** BEGIN Provided data **
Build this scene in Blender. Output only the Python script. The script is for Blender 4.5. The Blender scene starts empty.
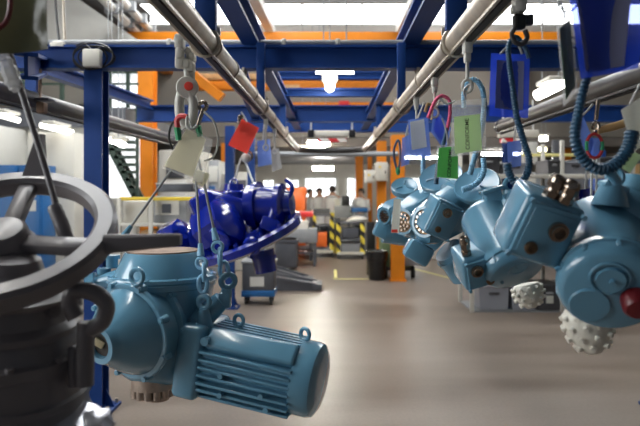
import bpy, bmesh, math, random
from mathutils import Vector, Matrix
random.seed(7)
COL = bpy.context.scene.collection
PI = math.pi
# ---- camera geometry of the photograph (pixels -> metres at a known distance) ----
F, CX, CY, EYE = 620.0, 331.0, 189.0, 1.65
def W(px, py, d):
    return Vector(((px - CX) / F * d, d, EYE - (py - CY) / F * d))
def frame(d):
    s = d / F
    def V(x, y, w=0.0):
        return W(x, y, d - w * s)
    V.s = s; V.d = d
    return V
# ---------------------------------------------------------------- materials
M = {}
def mat(name, col, rough=.5, metal=0., var=.0, scale=8., bump=0., coat=0., emit=0., spec=.5, ao=None):
    m = bpy.data.materials.new(name); m.use_nodes = True
    nt = m.node_tree; b = nt.nodes['Principled BSDF']
    b.inputs['Base Color'].default_value = (*col, 1)
    b.inputs['Roughness'].default_value = rough
    b.inputs['Metallic'].default_value = metal
    b.inputs['Coat Weight'].default_value = coat
    b.inputs['Coat Roughness'].default_value = .12
    b.inputs['Specular IOR Level'].default_value = spec
    if emit:
        b.inputs['Emission Color'].default_value = (*col, 1)
        b.inputs['Emission Strength'].default_value = emit
    if var or bump:
        tc = nt.nodes.new('ShaderNodeTexCoord'); nz = nt.nodes.new('ShaderNodeTexNoise')
        nz.inputs['Scale'].default_value = scale; nz.inputs['Detail'].default_value = 5
        nt.links.new(tc.outputs['Object'], nz.inputs['Vector'])
        if var:
            r = nt.nodes.new('ShaderNodeValToRGB')
            r.color_ramp.elements[0].position = .3; r.color_ramp.elements[1].position = .7
            r.color_ramp.elements[0].color = (*[max(0, c * (1 - var)) for c in col], 1)
            r.color_ramp.elements[1].color = (*[min(1, c * (1 + var)) for c in col], 1)
            nt.links.new(nz.outputs['Fac'], r.inputs['Fac'])
            nt.links.new(r.outputs['Color'], b.inputs['Base Color'])
        if bump:
            bp = nt.nodes.new('ShaderNodeBump'); bp.inputs['Strength'].default_value = bump
            bp.inputs['Distance'].default_value = .01
            nt.links.new(nz.outputs['Fac'], bp.inputs['Height'])
            nt.links.new(bp.outputs['Normal'], b.inputs['Normal'])
    M[name] = m
    return m
def plastic(name, col, alpha, rough=.18):
    m = bpy.data.materials.new(name); m.use_nodes = True
    nt = m.node_tree; b = nt.nodes['Principled BSDF']; out = nt.nodes['Material Output']
    b.inputs['Base Color'].default_value = (*col, 1); b.inputs['Roughness'].default_value = rough
    t = nt.nodes.new('ShaderNodeBsdfTransparent'); mx = nt.nodes.new('ShaderNodeMixShader')
    t.inputs['Color'].default_value = (*[.5 + .5 * c for c in col], 1)
    mx.inputs[0].default_value = alpha
    tl = nt.nodes.new('ShaderNodeBsdfTranslucent'); tl.inputs['Color'].default_value = (*col, 1)
    m2 = nt.nodes.new('ShaderNodeMixShader'); m2.inputs[0].default_value = .5
    nt.links.new(b.outputs[0], m2.inputs[1]); nt.links.new(tl.outputs[0], m2.inputs[2])
    nt.links.new(t.outputs[0], mx.inputs[1]); nt.links.new(m2.outputs[0], mx.inputs[2])
    nt.links.new(mx.outputs[0], out.inputs['Surface'])
    M[name] = m
def paper_mat(name, col, tr=.5):
    m = bpy.data.materials.new(name); m.use_nodes = True
    nt = m.node_tree; b = nt.nodes['Principled BSDF']; out = nt.nodes['Material Output']
    b.inputs['Base Color'].default_value = (*col, 1); b.inputs['Roughness'].default_value = .6
    t = nt.nodes.new('ShaderNodeBsdfTranslucent'); t.inputs['Color'].default_value = (*col, 1)
    mx = nt.nodes.new('ShaderNodeMixShader'); mx.inputs[0].default_value = tr
    nt.links.new(b.outputs[0], mx.inputs[1]); nt.links.new(t.outputs[0], mx.inputs[2]); nt.links.new(mx.outputs[0], out.inputs['Surface'])
    M[name] = m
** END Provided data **
Copy the listing in full and without alteration, omitting every picture.

→ **Result**
Build this scene in Blender. Output only the Python script. The script is for Blender 4.5. The Blender scene starts empty.
import bpy, bmesh, math, random
from mathutils import Vector, Matrix
random.seed(7)
COL = bpy.context.scene.collection
PI = math.pi
# ---- camera geometry of the photograph (pixels -> metres at a known distance) ----
F, CX, CY, EYE = 620.0, 331.0, 189.0, 1.65
def W(px, py, d):
    return Vector(((px - CX) / F * d, d, EYE - (py - CY) / F * d))
def frame(d):
    s = d / F
    def V(x, y, w=0.0):
        return W(x, y, d - w * s)
    V.s = s; V.d = d
    return V
# ---------------------------------------------------------------- materials
M = {}
def mat(name, col, rough=.5, metal=0., var=.0, scale=8., bump=0., coat=0., emit=0., spec=.5, ao=None):
    m = bpy.data.materials.new(name); m.use_nodes = True
    nt = m.node_tree; b = nt.nodes['Principled BSDF']
    b.inputs['Base Color'].default_value = (*col, 1)
    b.inputs['Roughness'].default_value = rough
    b.inputs['Metallic'].default_value = metal
    b.inputs['Coat Weight'].default_value = coat
    b.inputs['Coat Roughness'].default_value = .12
    b.inputs['Specular IOR Level'].default_value = spec
    if emit:
        b.inputs['Emission Color'].default_value = (*col, 1)
        b.inputs['Emission Strength'].default_value = emit
    if var or bump:
        tc = nt.nodes.new('ShaderNodeTexCoord'); nz = nt.nodes.new('ShaderNodeTexNoise')
        nz.inputs['Scale'].default_value = scale; nz.inputs['Detail'].default_value = 5
        nt.links.new(tc.outputs['Object'], nz.inputs['Vector'])
        if var:
            r = nt.nodes.new('ShaderNodeValToRGB')
            r.color_ramp.elements[0].position = .3; r.color_ramp.elements[1].position = .7
            r.color_ramp.elements[0].color = (*[max(0, c * (1 - var)) for c in col], 1)
            r.color_ramp.elements[1].color = (*[min(1, c * (1 + var)) for c in col], 1)
            nt.links.new(nz.outputs['Fac'], r.inputs['Fac'])
            nt.links.new(r.outputs['Color'], b.inputs['Base Color'])
        if bump:
            bp = nt.nodes.new('ShaderNodeBump'); bp.inputs['Strength'].default_value = bump
            bp.inputs['Distance'].default_value = .01
            nt.links.new(nz.outputs['Fac'], bp.inputs['Height'])
            nt.links.new(bp.outputs['Normal'], b.inputs['Normal'])
    M[name] = m
    return m
def plastic(name, col, alpha, rough=.18):
    m = bpy.data.materials.new(name); m.use_nodes = True
    nt = m.node_tree; b = nt.nodes['Principled BSDF']; out = nt.nodes['Material Output']
    b.inputs['Base Color'].default_value = (*col, 1); b.inputs['Roughness'].default_value = rough
    t = nt.nodes.new('ShaderNodeBsdfTransparent'); mx = nt.nodes.new('ShaderNodeMixShader')
    t.inputs['Color'].default_value = (*[.5 + .5 * c for c in col], 1)
    mx.inputs[0].default_value = alpha
    tl = nt.nodes.new('ShaderNodeBsdfTranslucent'); tl.inputs['Color'].default_value = (*col, 1)
    m2 = nt.nodes.new('ShaderNodeMixShader'); m2.inputs[0].default_value = .5
    nt.links.new(b.outputs[0], m2.inputs[1]); nt.links.new(tl.outputs[0], m2.inputs[2])
    nt.links.new(t.outputs[0], mx.inputs[1]); nt.links.new(m2.outputs[0], mx.inputs[2])
    nt.links.new(mx.outputs[0], out.inputs['Surface'])
    M[name] = m
def paper_mat(name, col, tr=.5):
    m = bpy.data.materials.new(name); m.use_nodes = True
    nt = m.node_tree; b = nt.nodes['Principled BSDF']; out = nt.nodes['Material Output']
    b.inputs['Base Color'].default_value = (*col, 1); b.inputs['Roughness'].default_value = .6
    t = nt.nodes.new('ShaderNodeBsdfTranslucent'); t.inputs['Color'].default_value = (*col, 1)
    mx = nt.nodes.new('ShaderNodeMixShader'); mx.inputs[0].default_value = tr
    nt.links.new(b.outputs[0], mx.inputs[1]); nt.links.new(t.outputs[0], mx.inputs[2]); nt.links.new(mx.outputs[0], out.inputs['Surface'])
    M[name] = m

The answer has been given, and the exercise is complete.